In un’Italia che non aveva ancora conosciuto la globalizzazione e che nel 1982 era appena salita sul tetto del Mondo conquistando il terzo titolo mondiale nel calcio, se ti chiamavi Rossi di cognome era impossibile non pensare a quel Paolo che, sui campi di gioco, aveva fatto innamorare tutta Italia: la stragrande maggioranza dei ragazzi dell’epoca, spinti dalla fama del Pablito Nazionale, dirigevano il loro interesse verso il pallone rotondo.
In quell’ormai lontano 1982, invece, in quell’estate caldissima di passioni sportive e non solo, in provincia di Lecco un giovane Rossi, di nome Antonio, decide di avvicinarsi alla canoa e più specificatamente al kayak. Come lui stesso ha rivelato recentemente in un’intervista presso una scuola primaria di Molteno, ha “iniziato ad andare in canoa tra i 12 e i 13 anni. Mi piaceva moltissimo e mi divertivo. Il mio allenatore mi faceva fare tanti sport e così ho costruito tutti i muscoli del mio corpo. Agli inizi non riuscivo a vincere nemmeno un campionato regionale, ma l’importante per me era gareggiare dando il meglio di me stesso“.
A soli quattordici anni, quando ancora frequentava il Liceo Scientifico, Antonio Rossi si unisce per la prima volta alla Canottieri Lecco, la sua prima società. Mai avrebbe potuto immaginare quello che la Storia aveva in serbo per lui dopo questa scelta, sicuramente controcorrente come piaceva a lui.

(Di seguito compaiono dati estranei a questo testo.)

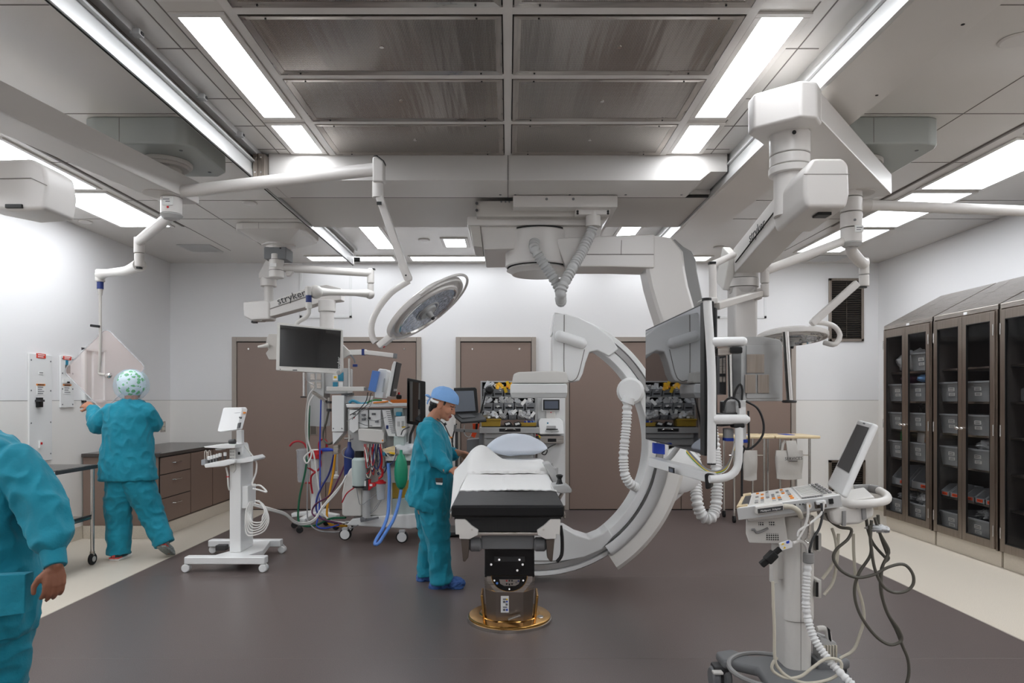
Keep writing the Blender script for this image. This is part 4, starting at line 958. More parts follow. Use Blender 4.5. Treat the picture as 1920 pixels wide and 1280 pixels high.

I duri allenamenti del tecnico Giovanni Lozza, che occupavano i pomeriggi del liceale Antonio, portarono presto i loro frutti: nel 1988, infatti, non ancora ventenne, Rossi entra nel gruppo sportivo delle Fiamme Gialle della Guardia di Finanza. E’ solo l’inizio di una carriera brillante e colma di successi: dopo aver guardato da casa le Olimpiadi di Seul, la prima occasione a cinque cerchi arriva solo quattro anni più tardi, a Barcellona.
Per un atleta polivalente come lui, partecipare a praticamente le specialità della canoa olimpica non è un problema, e non è un caso che arrivi subito la prima gioia in una Olimpiade: nel K2 500m, in coppia con Bruno Dreossi, il giovane lecchese conquista un bronzo, prima gioia di una lunga serie a cinque cerchi.
Quattro anni dopo, nelle Olimpiadi di Atlanta 1996, quelle della maturità sportiva, a 28 anni si innalza sulla vetta del palcoscenico canoistico mondiale: prima soddisfazione individuale con l’oro nel K1 500m, poi bis olimpico con la sua specialità, il K2 1000m. In coppia con Daniele Scarpa otterrà il primo oro azzurro, bissato quattro anni dopo a Sydney in coppia con Beniamino Bonomi. Fu un’impresa storica per il movimento olimpico italiano, festeggiata così in uno dei momenti storici del giornalismo sportivo e della televisione italiana:
Nella voce strozzata in gola di Giampiero Galeazzi c’è la gioia e l’esultanza dell’Italia intera, orgogliosa di un’impresa storica, in una specialità che certamente non è mai stata così azzurra come durante la carriera di Antonio, che si arricchirà con un’ultima medaglia olimpica: nelle Olimpiadi di Atene 2004, infatti, la coppia Bonomi-Rossi non riuscirà a difendere il titolo olimpico conquistato quattro anni prima. Dovranno accontentarsi di un argento, l’ultima medaglia che mancava al palmares olimpico di Antonio.
La sua carriera olimpica si chiuderà con l’infruttuosa partecipazione a Pechino 2008 (eccezion fatta per il suo ruolo di portabandiera azzurro), ma il suo palmares vanta non solo titoli olimpici: nei Mondiali da lui disputati, otterrà 3 ori, 3 argenti e un bronzo; negli Europei un oro e due bronzi, l’ultimo nel 2008. Mai ufficialmente ritirato, dal 2009 si dedica principalmente all’attività politica: prima diviene Assessore allo Sport nella Provincia di Lecco, poi nel 2013 entra a far parte della Giunta Regionale della Lombardia, sempre come Assessore allo Sport.
Il giusto coronamento di una carriera, quella sportiva, di un Rossi che ha sempre saputo sfidare la corrente.